House debates
Wednesday, 15 August 2007
Questions without Notice
Economy
2:01 pm
Michael Keenan (Stirling, Liberal Party) Share this | Link to this | Hansard source
My question is addressed to the Prime Minister. Would the Prime Minister update the House on the latest Australian Bureau of Statistics wage data? Is there any risk to continuing growth in wages?
John Howard (Bennelong, Liberal Party, Prime Minister) Share this | Link to this | Hansard source
I respond to that question from the honourable member for Stirling by saying that today’s statistics on wages growth confirm the spectacular success of our industrial relations policy, because what they show is that this economy has maintained strong but containable wages growth. These statistics show that wage rates in the private sector increased by one per cent in the June quarter to be 3.8 per cent higher over the year and that wage rates for all sectors rose by 1.1 per cent in the June quarter to be four per cent higher over the year. What this proves yet again is that we are able to sustain simultaneously record lows in unemployment, relatively low interest rates and strong wages growth, but wages growth which is affordable and relevant to the productivity levels and prosperity levels of the different sectors of the Australian economy. It is relevant to recall some remarks made by the Governor of the Reserve Bank on 14 June. He said:
Despite, on most counts, the tightest labour market conditions for a generation, growth in most measures of labour costs has remained well disciplined for the past two years or more, after a mild acceleration earlier. Wages are rising quickly in some areas, but quite slowly in others. That is, relative wages are changing, adjusting to the forces at work on the economy, but without, so far at least, a serious inflation of the whole economy-wide cost structure. This looks like a text-book case of adjustment.
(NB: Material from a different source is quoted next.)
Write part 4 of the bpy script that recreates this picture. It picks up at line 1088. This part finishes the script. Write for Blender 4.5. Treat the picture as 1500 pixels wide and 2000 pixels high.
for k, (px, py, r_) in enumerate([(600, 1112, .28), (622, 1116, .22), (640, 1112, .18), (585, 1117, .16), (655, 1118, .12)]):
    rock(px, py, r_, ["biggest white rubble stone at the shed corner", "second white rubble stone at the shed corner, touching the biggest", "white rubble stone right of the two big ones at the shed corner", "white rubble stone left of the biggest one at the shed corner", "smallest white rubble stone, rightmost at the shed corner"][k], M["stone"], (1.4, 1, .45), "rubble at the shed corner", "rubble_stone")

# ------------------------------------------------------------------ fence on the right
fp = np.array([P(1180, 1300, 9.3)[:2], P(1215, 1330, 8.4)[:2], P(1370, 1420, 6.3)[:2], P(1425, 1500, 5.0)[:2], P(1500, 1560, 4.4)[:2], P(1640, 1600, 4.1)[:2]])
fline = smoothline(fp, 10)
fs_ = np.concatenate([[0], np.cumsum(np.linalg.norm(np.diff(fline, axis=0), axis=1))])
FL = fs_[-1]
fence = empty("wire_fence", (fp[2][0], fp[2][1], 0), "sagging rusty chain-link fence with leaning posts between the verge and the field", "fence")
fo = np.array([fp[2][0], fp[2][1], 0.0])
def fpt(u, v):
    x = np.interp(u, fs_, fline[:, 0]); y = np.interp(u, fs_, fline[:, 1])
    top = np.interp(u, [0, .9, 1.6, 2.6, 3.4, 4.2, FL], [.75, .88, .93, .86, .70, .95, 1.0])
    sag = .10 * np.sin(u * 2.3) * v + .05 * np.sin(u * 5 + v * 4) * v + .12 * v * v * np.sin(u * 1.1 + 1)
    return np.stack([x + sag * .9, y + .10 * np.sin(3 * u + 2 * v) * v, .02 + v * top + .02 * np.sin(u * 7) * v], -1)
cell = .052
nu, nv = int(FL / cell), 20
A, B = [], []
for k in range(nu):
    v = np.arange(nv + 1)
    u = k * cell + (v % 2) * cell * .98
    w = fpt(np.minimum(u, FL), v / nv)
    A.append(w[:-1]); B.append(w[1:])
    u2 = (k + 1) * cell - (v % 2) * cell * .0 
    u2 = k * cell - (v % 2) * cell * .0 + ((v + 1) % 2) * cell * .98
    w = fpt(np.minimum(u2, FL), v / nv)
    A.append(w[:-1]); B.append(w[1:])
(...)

That was a ringing endorsement of the industrial relations policy of this government, and I say in reply to the member for Stirling: there is a threat to that orderly and affordable growth in wages and that is the introduction of the Labor Party’s industrial relations policy. Any return to centralised wage fixing will threaten the non-inflationary growth in wages in this country. It will threaten low unemployment. It will put pressure on inflation and thereby on interest rates, which, in the words of Econtech, the respected economic consultancy, will rise by 1.4 per cent and unemployment by 300,000.
I read a few articles in the paper this morning and there was one that really caught my eye. It was an article written by the respected columnist Paul Kelly, who had this to say in his very last paragraph:
But Labor’s folly is industrial relations. This threatens the economic credentials of a Rudd government and the risk is lethal: higher interest rates. Just look to history.